Как возможен Гёте? — вот вопрос, который должен прояснить изумление перед явлением Гёте. В чем тайна кажимой невероятности этого явления? Где искать ключ к этому тайнику? Иначе говоря, то, что он сделал, вынуждает к теме, как он это сделал. Мы ограничимся изложением двух основополагающих учений естествоиспытателя Гёте, охватывающих соответственно неорганическую и органическую природу; весь пленум частных открытий обусловлен именно этими ракурсами; в них, можно сказать, и заложена разгадка феномена. Эти учения суть учение о первофеномене и учение о типе.

Учение о первофеномене

«Если естествоиспытатель, — говорит Гёте, — хочет отстоять свое право свободного созерцания и наблюдения, то пусть он вменит себе в обязанность обеспечить права природы. Только там, где она свободна, будет свободен и он. Там, где ее связывают человеческими установлениями, он будет связан и сам». Природа, связанная человеческими установлениями, отражается в неестественности знания. Аппарат науки вытесняет непосредственность живых восприятий, — и кантианское «вето», наложенное на «вещь в себе», становится безоговорочной аксиомой естественнонаучных дисциплин.
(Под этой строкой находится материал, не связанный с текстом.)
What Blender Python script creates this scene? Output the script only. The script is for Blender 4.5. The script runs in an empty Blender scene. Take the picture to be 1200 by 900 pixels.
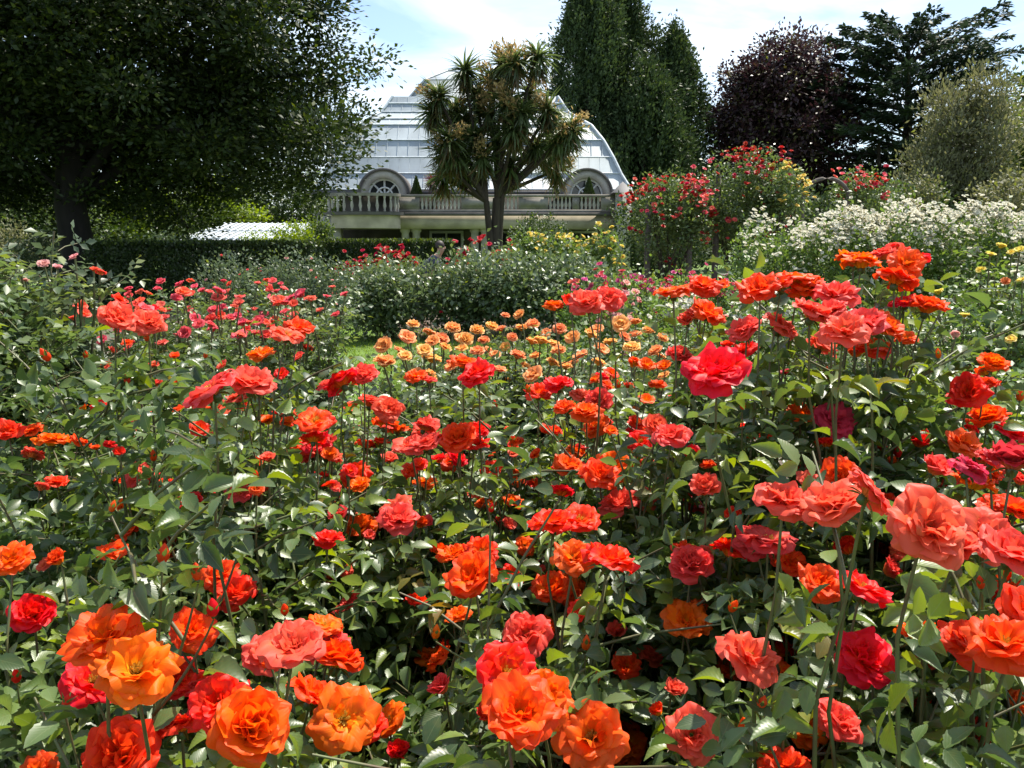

В конце концов наука начинает заменять природу; восприятие явлений уступает место теориям и гипотезам, и ученейший Гельмгольц, оценивая научную деятельность Гёте, не находит иного упрека, кроме сетований на привязанность Гёте к сфере чувственного созерцания. На языке представителя официальной науки это значит: побольше теоретических измышлений, поменьше доверия к собственным глазам. Чувства обманчивы; единственным критерием научной истины может быть рассудок, объективно судящий о вещах.